The death penalty “may be imposed under the laws of this state” for the offense of murder and, “as provided in Article 2” of Chapter 10 of Title 17, the sentence of life without parole may be imposed “in any murder case in which there is found by the court or jury one or more statutory aggravating circumstances as defined by Code Section 17-10-30.” OCGA § 17-10-30.1 (a). The majority states in fn. 6 that “[i]t is only in cases where the State seeks the death penalty that juries are required to find the statutory aggravating circumstances pursuant to OCGA § 17-10-30 (b).” However, the majority cites no authority to support its conclusion that the issue of the existence of the statutory aggravating circumstances enumerated in OCGA § 17-10-30 is limited to a case wherein the death penalty is being sought. OCGA § 17-10-30.1 itself certainly does not support that conclusion. By its terms, OCGA § 17-10-30.1 (a) requires only a finding of one or more of the statutory aggravating circumstances “as defined by Code Section 17-10-30.” OCGA § 17-10-30.1 does not require that that finding be made in the context of a case wherein the death penalty is being sought. Obviously, a statutory aggravating circumstance “as defined by Code Section 17-10-30” may be found in a case in which the State is not seeking the death penalty. All that is required is that the issue of the existence of a statutory aggravating circumstance “as defined by Code Section 17-10-30” be submitted to the factfinder. By construing OCGA § 17-10-30.1 as limiting the State’s effort to obtain a sentence of life without parole to a case wherein the State also seeks to obtain the death penalty, the majority erroneously ignores the actual wording of that enactment.
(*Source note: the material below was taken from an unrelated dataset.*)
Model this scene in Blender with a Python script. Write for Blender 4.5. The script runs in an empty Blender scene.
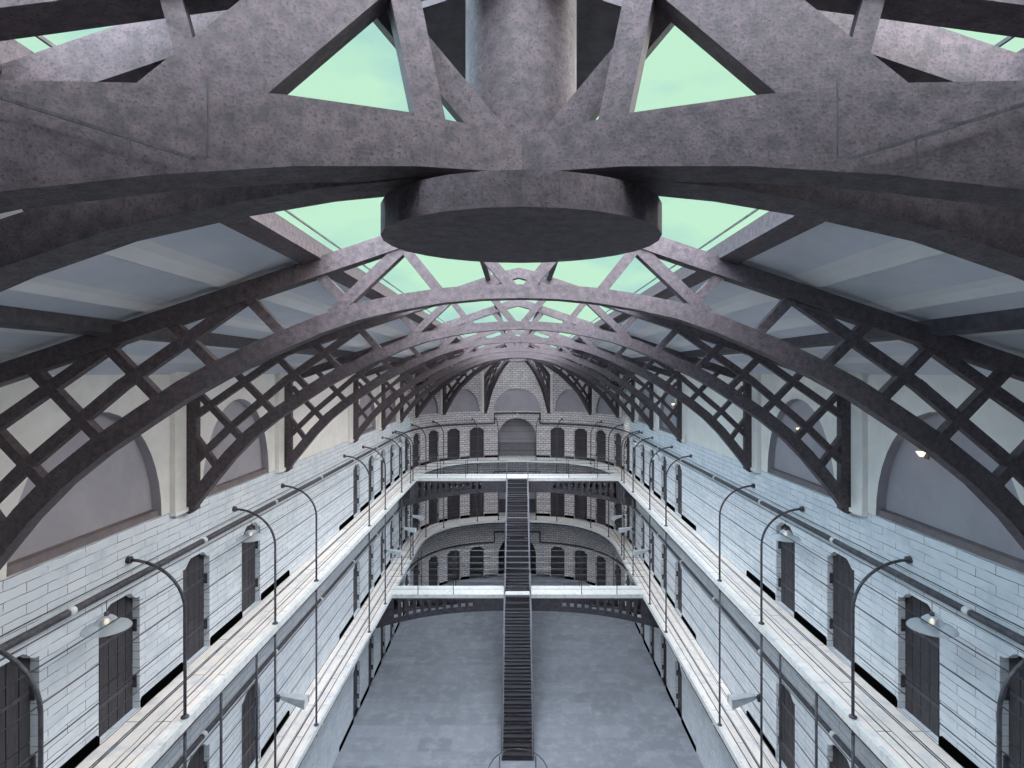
import bpy, bmesh, math
from mathutils import Vector, Matrix
PI = math.pi
SC = bpy.context.scene
COL = SC.collection
F = 580.0            # focal length in pixels of a 1024 wide frame
EYE = 15.84          # eye height over the ground floor

# ---------------------------------------------------------------- camera
cd = bpy.data.cameras.new('camera'); cam = bpy.data.objects.new('camera', cd); COL.objects.link(cam)
cam.location = (-0.045, 0, EYE); cam.rotation_euler = (PI/2, 0, 0)
cd.sensor_width = 36; cd.lens = F/1024*36
cd.shift_x = -4.6/1024; cd.shift_y = -11/1024
cd.clip_start = 0.05; cd.clip_end = 300
SC.camera = cam

# ---------------------------------------------------------------- sky, sun, exposure
W = bpy.data.worlds.new('sky'); SC.world = W; W.use_nodes = True
nt = W.node_tree; nt.nodes.clear()
out = nt.nodes.new('ShaderNodeOutputWorld'); bg = nt.nodes.new('ShaderNodeBackground')
tc = nt.nodes.new('ShaderNodeTexCoord'); mp = nt.nodes.new('ShaderNodeMapping')
mp.inputs['Scale'].default_value = (1.2, 1.0, 3.0)
ns = nt.nodes.new('ShaderNodeTexNoise'); ns.inputs['Scale'].default_value = 3.0; ns.inputs['Detail'].default_value = 4
cr = nt.nodes.new('ShaderNodeValToRGB')
cr.color_ramp.elements[0].position = 0.36; cr.color_ramp.elements[0].color = (0.42, 0.72, 0.66, 1)
cr.color_ramp.elements[1].position = 0.50; cr.color_ramp.elements[1].color = (0.56, 0.88, 0.66, 1)
L = nt.links.new
L(tc.outputs['Generated'], mp.inputs['Vector']); L(mp.outputs[0], ns.inputs['Vector'])
L(ns.outputs['Fac'], cr.inputs[0]); L(cr.outputs[0], bg.inputs['Color']); L(bg.outputs[0], out.inputs['Surface'])
bg.inputs['Strength'].default_value = 1.0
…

The majority at 326 does correctly note that OCGA § 17-10-31.1 (a) “creates three threshold requirements for imposition of a sentence of life without parole by a jury. . . .” However, one of those three requirements is not that the State also be seeking the imposition of the death penalty. OCGA § 17-10-32.1, on the other hand, does specifically mandate that, when the sentence is to be imposed by the trial court pursuant to a guilty plea rather than determined by the jury after a trial, a sentence of life without parole cannot be pronounced unless the State has given notice of its intent “to seek the death penalty pursuant to the Uniform Rules of the Superior Courts. . . .” Thus, in this limited situation, the State’s effort to obtain the death penalty is a prerequisite to its effort to obtain the sentence of life without parole. If the General Assembly had intended that the State’s effort to obtain the death penalty be a prerequisite to its effort to obtain the sentence of life without parole in all circumstances, it presumably would not have limited that requirement to cases involving guilty pleas. The absence of a comparable limitation in either OCGA *330§§ 17-10-30.1 or 17-10-31.1 evidences the legislative intent that such a requirement is not applicable in cases which are to be tried before a jury or before the court.
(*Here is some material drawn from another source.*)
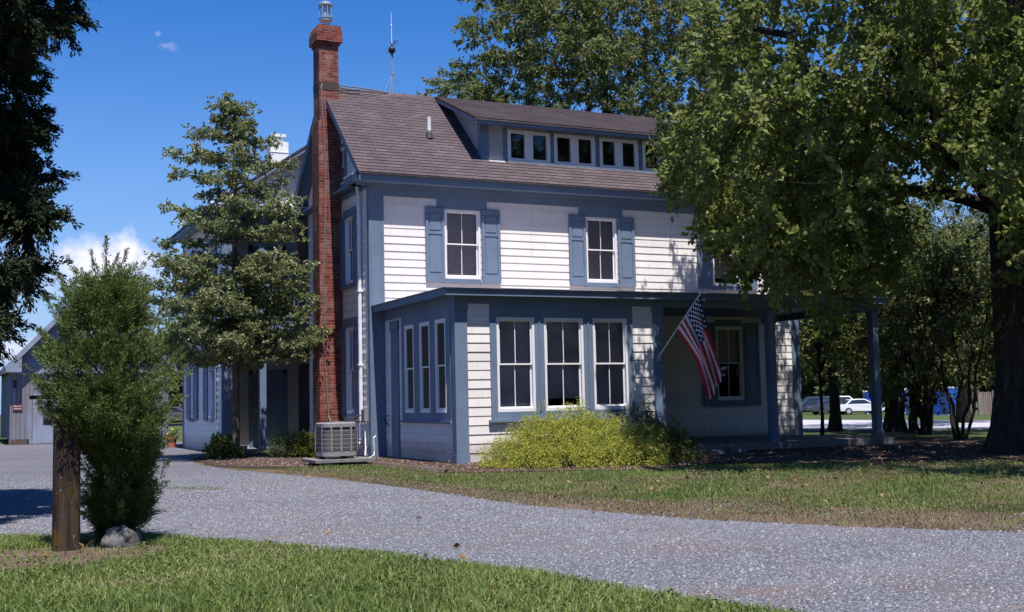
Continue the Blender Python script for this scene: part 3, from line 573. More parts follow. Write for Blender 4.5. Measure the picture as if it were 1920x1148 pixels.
m = MB(); a0, a1, a2, a3 = (.0, -4.73, 3.615), (11.86, -4.73, 3.615), (11.86, 0, 3.615), (.0, 0, 3.615); r0, r1 = (2.5, 0, 3.98), (9.6, 0, 3.98)
m.face([a0, a1, r1, r0]); m.face([a3, a0, r0]); m.face([a1, a2, r1]); m.face([(.0, -4.73, 3.602), (.0, 0, 3.602), (11.86, 0, 3.602), (11.86, -4.73, 3.602)])
for p0, p1 in ((a0, a1), (a3, a0), (a1, a2)): m.face([(p0[0], p0[1], 3.602), (p1[0], p1[1], 3.602), p1, p0])
m.build('porch_roof', 'roll roofing', H)
m = MB(); m.box(5.14, 11.9, -4.62, .0, .02, .18); m.box(5.2, 6.9, -5.35, -4.64, .0, .09); m.build('porch_floor', 'concrete', H)
# --- rear wing with the recessed two storey gallery
m = MB(); wh = [(7.1, 7.7, .97, 3.0), (9.92, 10.5, .97, 3.0), (7.1, 7.7, 4.3, 6.0), (9.92, 10.5, 4.3, 6.0)]
siding(m, WL, 5.87, 11.9, .1, 6.75, wh); WL.box(m, 5.87, 11.9, -.02, -.001, .0, .1); siding(m, WF, -2.1, .0, 6.85, 9.6, top=lambda z: (.98-(9.33-z)/.685, .98+(9.33-z)/.685)); m.face([(4.3, 5.75, 0), (4.3, 11.9, 0), (4.3, 11.9, 6.8), (4.3, 5.75, 6.8)]); m.face([(4.3, 11.9, 0), (-2.3, 11.9, 0), (-2.3, 11.9, 6.8), (.98, 11.9, 9.2), (4.3, 11.9, 6.8)])
wg = m.build('wing_wall', 'white siding', H)
m = MB(); siding(m, WB, -2.1, .1, .1, 3.45, [(-1.25, -.35, .1, 2.3)]); m.build('gallery_wall', 'grey siding', H); m = MB(); siding(m, WB, -2.1, .1, 3.7, 6.7, [(-1.25, -.35, 3.7, 5.8)]); m.build('gallery_wall', 'grey siding', H)
m = MB(); m.box(-2.33, -2.1, 5.70, 5.88, .0, 6.75); m.box(-2.375, -2.33, 5.72, 5.84, .0, 6.75); m.build('corner_board', 'blue trim', H); m = MB(); m.box(-2.375, -2.34, 11.8, 11.95, .0, 6.75); m.build('corner_board', 'blue trim', H)
m = MB(); m.box(-1.33, -1.15, 5.72, 5.88, .1, 3.45); m.build('gallery_post', 'blue trim', H); m = MB(); m.box(-1.32, -1.17, 5.73, 5.87, 3.7, 6.65); m.build('gallery_post', 'blue trim', H)
m = MB(); m.box(-2.1, -.02, 5.72, 7.0, 3.45, 3.62); m.build('gallery_floor', 'dark blue trim', H); m = MB(); m.box(-2.1, -.02, 5.72, 7.0, 6.65, 6.70); m.build('gallery_ceiling', 'dark blue trim', H)
m = MB(); m.box(-2.1, -.02, 5.685, 5.72, 3.42, 3.66); m.box(-2.1, -.02, 5.68, 5.76, 4.62, 4.70); m.box(-2.1, -.02, 5.70, 5.74, 3.78, 3.83)
for i in range(17): m.box(-2.04+i*.12, -2.015+i*.12, 5.71, 5.735, 3.83, 4.62)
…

As the majority further notes, the uncodified Section 9 of the 1993 enactment provides that “[n]o person shall be sentenced to life without parole unless such person could have received the death penalty under the laws of this state. . . .” Under the laws of this state, however, a person who is convicted of murder can receive the death penalty. The requirement that the State give notice of its intent to seek the death penalty is not a requirement of the laws of this state, but of the Uniform Rules of the Superior Court. The only law of this state which mandates the giving of notice of the State’s intent to seek the death penalty in connection with the imposition of the sentence of life without parole is OCGA § 17-10-32.1. That statute is inapplicable here, because appellees have not entered pleas of guilty to the murders they are charged with committing.
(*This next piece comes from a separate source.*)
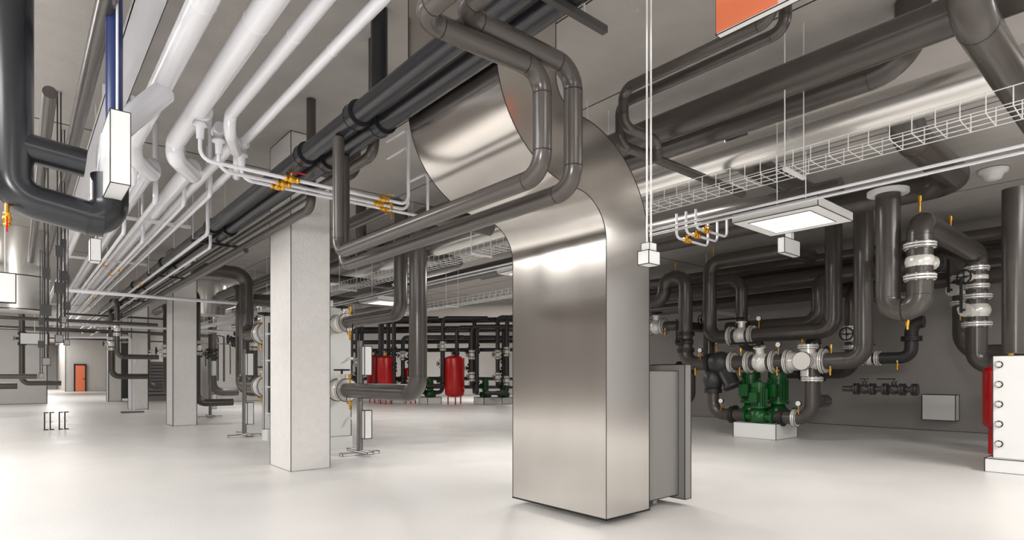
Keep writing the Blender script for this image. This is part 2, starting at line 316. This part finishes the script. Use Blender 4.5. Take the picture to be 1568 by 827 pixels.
# ---------------------------------------------------------------- right hand pipe works
b=B('insulated_pipe_loop'); b.tube([(9.1,2.73,3.72),(9.1,2.73,2.1),(9.1,2.36,2.1),(9.1,2.36,3.25),(12.2,2.36,3.25),(12.2,2.36,1.4),(12.2,1.1,1.4)],.15,'dark',.185,20,seam=True)
b.cyl((9.1,2.73,3.7),(9.1,2.73,3.75),.25,'box',24); b.valve((9.1,2.36,2.72),(0,0,1),.15,'fit',(1,-.3,0),.42); b.valve((12.2,2.36,2.3),(0,0,1),.17,'fit',(-1,.4,0),.46,True); b.drain((9.1,2.5,1.98),.05)
b.vent((9.1,2.36,3.38)); b.vent((10.6,2.36,3.38)); b.valve((12.2,2.36,2.85),(0,0,1),.14,'fit',(-1,.4,0),.3); b.drain((12.2,2.2,1.3),.1); b.done()
b=B('insulated_pipe_loop'); b.tube([(13,9,3.3),(13,2.71,3.3),(13,2.71,1.6),(13,1.5,1.6)],.16,'dark',None,20,seam=True); b.valve((13,2.71,2.75),(0,0,1),.17,'fit',(-1,.4,0),.46,True); b.vent((13,3.3,3.4),.25); b.drain((12.9,2.71,2.2),.1); b.gauge((12.8,2.71,2.2)); b.done()
b=B('insulated_pipe_loop'); b.tube([(11.1,3.7,TOP),(11.1,3.7,1.48),(11.1,7.2,1.48),(11.1,7.2,3.4),(11.1,7.75,3.4),(11.1,7.75,2.9),(11.1,9.5,2.9)],.15,'dark',.26,20,seam=True)
b.tube([(11.1,6.54,1.48),(11.1,6.54,.42),(11.1,4.55,.42),(11.1,4.55,1.48)],.12,'dark',.26,18,seam=True)
b.valve((11.1,5.5,1.48),(0,1,0),.18,'fit',(-.3,0,1),.5,True); b.flange((11.1,4.35,1.48),(0,1,0),.23); b.flange((11.1,4.98,1.48),(0,1,0),.23); b.cyl((11.1,4.35,1.48),(11.1,4.98,1.48),.17,'fit'); b.cyl((11.1,4.62,1.48),(10.85,4.62,1.48),.12,'fit'); b.flange((10.85,4.62,1.48),(1,0,0),.17); b.cyl((11.1,4.62,1.2),(11.1,4.62,1.75),.13,'fit'); b.flange((11.1,4.62,1.75),(0,0,1),.18)
b.lathe((11.1,6.15,1.48),(0,1,0),[(0,.12),(.05,.2),(.2,.24),(.4,.2),(.45,.12)],'grayd'); b.flange((11.1,6.1,1.48),(0,1,0),.22); b.flange((11.1,6.62,1.48),(0,1,0),.2,'grayd'); b.flange((11.1,4.55,1.15),(0,0,1),.19); b.flange((11.1,6.54,.9),(0,0,1),.18,'grayd')
b.lathe((11.1,6.54,.92),(0,0,1),[(0,.12),(.05,.17),(.2,.21),(.35,.17),(.4,.12)],'grayd')
b.lathe((11.1,6.3,1.4),(0,-.5,-1),[(0,.1),(.1,.17),(.4,.16),(.42,.19),(.47,.19),(.47,.01)],'grayd')
for y in (4.2,5.15,5.9,6.9): b.drain((11.0,y,1.38),.06)
for y in (5.9,6.85,4.2): b.vent((11.05,y,1.6),.1)
b.gauge((10.95,5.1,1.6)); b.gauge((10.95,6.75,1.55)); b.gauge((11.0,6.3,.5)); b.gauge((11.0,4.75,.5)); b.valve((11.1,7.2,1.95),(0,0,1),.15,'grayd',(-1,0,0),.36,True)
b.flange((11.1,6.1,.42),(0,1,0),.17,'grayd'); b.flange((11.1,5.1,.42),(0,1,0),.17,'grayd'); b.flange((11.1,4.85,.42),(0,1,0),.17,'fit'); b.vent((11.1,7.45,3.5)); b.done()
b=B('insulated_pipe_loop'); b.tube([(11.55,4.35,TOP),(11.55,4.35,2.05),(11.55,6.89,2.05),(11.55,6.89,3.7),(11.55,5.2,3.7),(12.6,5.2,3.7)],.145,'dark',.26,20,seam=True); b.valve((11.55,6.15,2.05),(0,1,0),.17,'fit',(0,0,1),.46,True); b.drain((11.5,4.9,1.95),.08); b.drain((11.5,6.7,1.95),.1); b.gauge((11.4,5.7,2.17)); b.vent((11.55,6.8,3.8)); b.done()
b=B('insulated_pipe_loop'); b.tube([(12.2,7.3,1.5),(12.2,7.3,3.35),(12.2,6.5,3.35),(12.2,6.5,1.9),(13,6.5,1.9)],.13,'dark',.26,18,seam=True); b.valve((12.2,7.3,2.5),(0,0,1),.13,'grayd',(-1,0,0),.34); b.done()
b=B('insulated_pipe_loop'); b.tube([(12.5,7.0,2.3),(12.5,4.98,2.3),(12.5,4.98,3.2),(14.5,4.98,3.2)],.15,'dark',.3,18,seam=True); b.done()
b=B('insulated_pipe_loop'); b.tube([(13.2,6.2,1.3),(13.2,4.6,1.3),(13.2,4.6,3.0),(14.6,4.6,3.0)],.15,'dark',.3,18,seam=True); b.valve((13.2,5.4,1.3),(0,1,0),.16,'grayd',(-1,0,.2),.4); b.valve((13.2,4.6,2.0),(0,0,1),.16,'fit',(-1,0,.2),.4); b.done()
b=B('insulated_pipe_loop'); b.tube([(12.0,4.9,2.0),(12.0,4.9,.7),(12.6,4.9,.7)],.13,'dark',.26,18,seam=True); b.valve((12.0,4.9,1.7),(0,0,1),.12,'grayd',(1,-1,0),.36); b.done()
b=B('insulated_pipe_loop'); b.tube([(11.3,10.5,2.35),(11.3,7.55,2.35),(12.8,7.55,2.35)],.11,'dark',.2,18,seam=True); b.valve((11.3,8.1,2.35),(0,1,0),.15,'fit',(0,0,1),.4); b.valve((11.3,8.7,2.35),(0,1,0),.15,'fit',(0,0,1),.4,True); b.drain((11.2,7.8,2.3),.1); b.done()
b=B('insulated_pipe_loop'); b.tube([(12.4,9.0,1.4),(12.4,7.9,1.4),(12.4,7.9,.6),(12.4,9.0,.6)],.11,'dark',.2,18,seam=True); b.flange((12.4,8.2,1.4),(0,1,0),.17,'grayd'); b.done()
b=B('insulated_pipe_loop'); b.tube([(11.5,8.6,.5),(11.5,8.6,1.6),(11.5,9.6,1.6),(11.5,9.6,3.3)],.12,'dark',.2,18,seam=True); b.valve((11.5,8.6,1.1),(0,0,1),.13,'grayd',(-1,0,0),.3); b.done()
b=B('drain_valve_pipe'); b.tube([(11.3,4.1,.98),(11.3,3.0,.98)],.05,'grayd',.12,14); b.valve((11.3,3.75,.98),(0,1,0),.08,'grayd',(0,0,1),.25); b.valve((11.3,3.3,.98),(0,1,0),.08,'grayd',(0,0,1),.25,True); b.flange((11.3,3.0,.98),(0,1,0),.1,'grayd'); b.done()
b=B('drain_valve_pipe'); b.tube([(12.6,4.6,1.55),(12.6,3.4,1.55),(12.6,3.4,2.2),(12.6,3.2,2.2)],.11,'grayd',.18,16,seam=True); b.valve((12.6,4.1,1.55),(0,1,0),.12,'fit',(0,0,1),.3); b.flange((12.6,3.4,1.9),(0,0,1),.17,'grayd'); b.drain((12.5,3.6,1.5),.08); b.done()
for (X,Z,r) in ((13.6,3.05,.15),(13.9,3.45,.15),(14.4,3.8,.17),(13.3,3.75,.12)): pipe('insulated_pipe',[(X,-4,Z),(X,11.5,Z)],r)
for y in (0,4,8): 
    b=B('pipe_bracket'); b.box((13.2,y,2.83),(15.48,y+.06,2.9),'zinc'); b.cyl((13.25,y,2.85),(13.25,y,TOP),.01,'zinc',6); b.done()
def pump(x,y,z,s=1.):
    b=B('circulation_pump')
    b.lathe((x,y,z),(0,0,1),[(0,.01),(0,.13*s),(.05*s,.17*s),(.2*s,.17*s),(.25*s,.12*s),(.3*s,.1*s)],'green')
    b.cyl((x,y-.28*s,z+.12*s),(x,y+.28*s,z+.12*s),.08*s,'green',14)
    for d in (-.28,.28): b.cyl((x,y+(d-.02)*s,z+.12*s),(x,y+(d+.02)*s,z+.12*s),.13*s,'green',16)
    b.cyl((x,y,z+.3*s),(x,y,z+.34*s),.17*s,'green',18); b.cyl((x,y,z+.34*s),(x,y,z+.72*s),.13*s,'green',18)
    for k in range(18):
        t=math.pi*2*k/18; c=Vector((math.cos(t),math.sin(t),0)); p=Vector((x,y,0))+c*.15*s
        b.tube([p+Vector((0,0,z+.36*s)),p+Vector((0,0,z+.7*s))],.012*s,'green',0,4)
    b.cyl((x,y,z+.72*s),(x,y,z+.82*s),.155*s,'green',18); b.cyl((x,y,z+.82*s),(x,y,z+.84*s),.08*s,'grayd',14)
    b.box((x-.26*s,y-.08*s,z+.42*s),(x-.14*s,y+.08*s,z+.62*s),'green',.004); b.done()
b=B('pump_plinth'); b.box((10.85,5.1,0),(11.75,5.95,.3),'box',.01); b.done()
pump(11.0,5.5,.3,.95); pump(11.45,5.34,.3,1.2); pump(11.45,5.9,.3,1.2)
b=B('wall_cabinet'); b.box((15.2,3.3,.25),(15.49,3.9,.8),'box',.012); b.done()
b=B('plate_heat_exchanger'); b.box((9.3,.6,0),(10.4,1.72,.17),'box',.01); b.box((9.42,.75,.17),(9.48,1.66,1.46),'box',.008); b.box((9.6,.8,.3),(10.1,1.6,1.35),'fit',.008); b.box((10.2,.75,.17),(10.26,1.66,1.46),'box',.008)
for z in (.35,.6,.85,1.1,1.35):
    for y in (.82,1.2,1.6): b.cyl((9.36,y,z),(10.3,y,z),.016,'zinc',8); b.cyl((9.37,y,z),(9.42,y,z),.035,'fit',6); b.cyl((9.41,y,z),(9.421,y,z),.045,'black',8)
b.done()
pipe('insulated_pipe',[(9.8,1.5,3.62),(9.8,1.5,1.5)],.14,'dark')
def tank(x,y,z,r,h,name='expansion_tank'):
    b=B(name); pr=[(0,.02)]+[(r*.35*(1-math.cos(t)),r*math.sin(t)) for t in [i*math.pi/12 for i in range(1,7)]]
    pr=pr+[(h-r*.35*(1-math.cos(t)),r*math.sin(t)) for t in [i*math.pi/12 for i in range(6,0,-1)]]+[(h,.02)]
    b.lathe((x,y,z),(0,0,1),pr,'red',24); b.cyl((x,y,z+h*.5),(x,y,z+h*.5+.02),r*1.01,'red',24)
    for k in range(3):
        t=k*2.1; b.cyl((x+r*.75*math.cos(t),y+r*.75*math.sin(t),0),(x+r*.75*math.cos(t),y+r*.75*math.sin(t),z+r*.35),.03,'red',8)
    b.cyl((x,y,z+h),(x,y,z+h+.15),.04,'brass',8); b.done()
tank(11.6,1.83,.35,.34,1.05)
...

Life without parole represents a viable independent sentencing alternative in a murder case wherein the State determines that, although aggravating circumstances exist, the death penalty may not otherwise be authorized. Moreover, if the sentence of life without parole can be sought in a non-death penalty murder case, the State can avoid the delay, complexity and expense of complying with requirements applicable only to death-penalty cases, such as the Unified Appeal Procedure and the empaneling of a death-qualified jury. See Witherspoon v. Illinois, 391 U. S. 510 (88 SC 1770, 20 LE2d 776) (1968); Wainwright v. Witt, 469 U. S. 412 (105 SC 844, 83 LE2d 841) (1985). Indeed, the majority at pp. 326-327 concedes that permitting the State to seek a sentence of life without parole in the context of a non-death penalty case “may allow ... for a logical alternative in aggravated murder cases,” but nevertheless concludes that “that matter is best raised before the Legislature.” I respectfully submit that the “matter” already has been raised and resolved by the General Assembly and that the majority opinion frustrates the existing legislative intent in that regard. Under the majority opinion, life without parole is not an independent alternative sentencing option in a murder case with aggravating circumstances and the time consuming and expensive compliance with death-penalty procedures cannot be avoided even though the State determines that the death penalty is not authorized in that particular case. It is my belief, however, that under, the existing statutory provisions, the sentences of death and life without parole are alternative, and that seeking the former is not a prerequisite to the imposition of the latter where, as here, no guilty pleas have been entered to the murder charges. Accordingly, I must respectfully dissent.
*331Decided March 4, 1996. Lewis R. Slaton, District Attorney, Carl P. Greenberg, Assistant District Attorney, for appellant. Drew Findling, Anna Blitz, R. David Botts, John L. Hulsey, Jr., Elizabeth Rankin, for appellees. Michael J. Bowers, Attorney General, Davis, Zipperman, Kirschenbaum & Lotito, Nicholas A. Lotito, Jackson & Schiavone, G. Terry Jackson, amici curiae.